WORK TO DO
Print the material below exactly as it stands, please, from its first line to the line holding "from mathutils import Vector, Matrix", with no pictures.
....................
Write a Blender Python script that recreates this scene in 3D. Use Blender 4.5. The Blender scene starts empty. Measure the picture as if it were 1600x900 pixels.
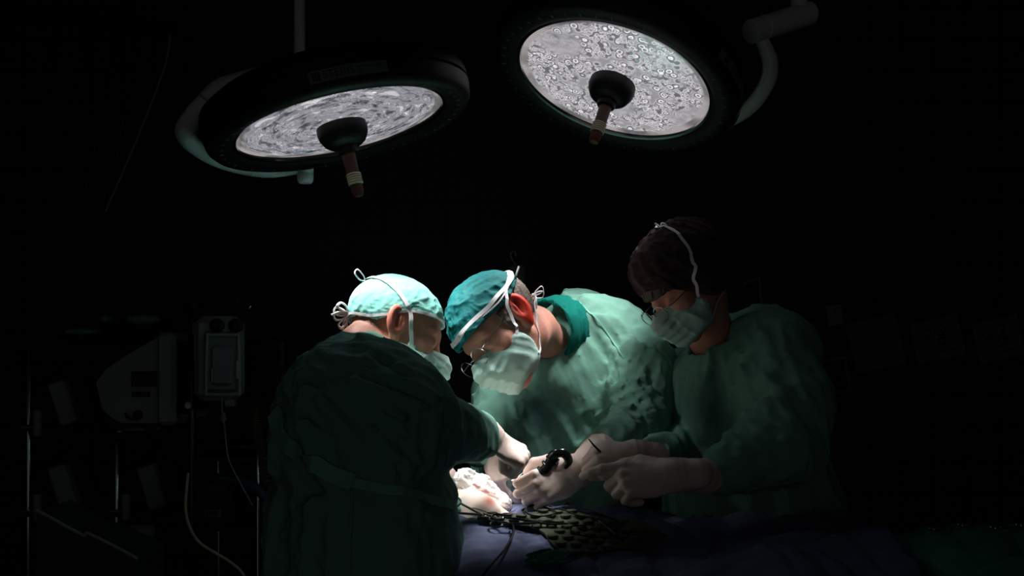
import bpy, math, random
import numpy as np
from mathutils import Vector, Matrix

S = bpy.context.scene
F = 1555.56            # focal length in pixels of the 1600 px wide frame (35 mm lens)
CAM_H = 1.4
def W(px, py, d):      # a point of the place, at depth d in front of the camera
    return np.array([(px - 800) / F * d, d, CAM_H + (550 - py) / F * d])

# ---------------------------------------------------------------- camera, world, exposure
cam_data = bpy.data.cameras.new('camera'); cam_data.sensor_width = 36; cam_data.lens = 35
cam_data.shift_y = 100 / 1600; cam_data.clip_start = 0.05
cam = bpy.data.objects.new('camera', cam_data); S.collection.objects.link(cam)
cam.location = (0, 0, CAM_H); cam.rotation_euler = (math.pi / 2, 0, 0); S.camera = cam
S.view_settings.view_transform = 'Standard'; S.view_settings.look = 'None'
S.view_settings.gamma = 1; S.view_settings.use_curve_mapping = False
S.view_settings.exposure = 0.0
WORLD = 0.05
world = bpy.data.worlds.new('dim_room'); S.world = world; world.use_nodes = True
world.node_tree.nodes['Background'].inputs[0].default_value = (1.0, 0.98, 0.96, 1)
world.node_tree.nodes['Background'].inputs[1].default_value = WORLD

FIELD = np.array([-0.075, 2.20, 1.075])          # where both lamps are aimed
LAMPS = {'left': dict(c=W(532, 193, 2.25), n=np.array([.25, -.03, -.97]), narrow=22.0, wide=22.0, aim=np.array([.06, 2.56, 1.18])),
         'right': dict(c=W(959, 128, 2.43), n=np.array([-.31, -.25, -.92]), narrow=17.0, wide=32.0, aim=np.array([.16, 2.62, 1.45]))}

def unit(v):
    v = np.asarray(v, float); return v / np.linalg.norm(v)
def spot(name, loc, target, power, angle, blend, radius, color=(1, .97, .95)):
    l = bpy.data.lights.new(name, 'SPOT'); l.energy = power; l.spot_size = math.radians(angle)
    l.spot_blend = blend; l.shadow_soft_size = radius; l.color = color
    o = bpy.data.objects.new(name, l); S.collection.objects.link(o); o.location = loc
    o.rotation_euler = (Vector(target) - Vector(loc)).to_track_quat('-Z', 'Y').to_euler()
    return o
def lamp_basis(n):
    n = unit(n); a = unit(np.cross(n, [0, 1, 0])); b = np.cross(n, a); return n, a, b
for key, L in LAMPS.items():
    n, a, b = lamp_basis(L['n'])
    for k in range(8):                             # the lamp's LED pods, all converging on the field
        th = k * math.pi / 4 + .2
        p = L['c'] + n * .03 + (a * math.cos(th) + b * math.sin(th)) * .155
        spot('led_beam', p, FIELD + (p - L['c']) * (.25 if key == 'left' else .40), L['narrow'], 25 if key == 'left' else 20, .9, .045)
    p = L['c'] + n * .05 + a * .09
    spot('fill_spot', p, L['aim'], L['wide'], 50, 1.0, .09)  # added fill spot at the lamp head, aimed off-axis at the middle surgeon

# ---------------------------------------------------------------- numpy modelling tools
rng = np.random.RandomState(7)
_T = rng.rand(32, 32, 32).astype(np.float32)
def noise(P):
    P = np.asarray(P, np.float32); i = np.floor(P).astype(np.int32); f = P - i; f = f * f * (3 - 2 * f); i &= 31; j = (i + 1) & 31
    x0, y0, z0 = i[:, 0], i[:, 1], i[:, 2]; x1, y1, z1 = j[:, 0], j[:, 1], j[:, 2]; fx, fy, fz = f[:, 0], f[:, 1], f[:, 2]
    a = _T[x0, y0, z0] * (1 - fx) + _T[x1, y0, z0] * fx; b = _T[x0, y1, z0] * (1 - fx) + _T[x1, y1, z0] * fx
    c = _T[x0, y0, z1] * (1 - fx) + _T[x1, y0, z1] * fx; d = _T[x0, y1, z1] * (1 - fx) + _T[x1, y1, z1] * fx
    return (a * (1 - fy) + b * fy) * (1 - fz) + (c * (1 - fy) + d * fy) * fz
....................
PROBLEM SOLUTION
Write a Blender Python script that recreates this scene in 3D. Use Blender 4.5. The Blender scene starts empty. Measure the picture as if it were 1600x900 pixels.
import bpy, math, random
import numpy as np
from mathutils import Vector, Matrix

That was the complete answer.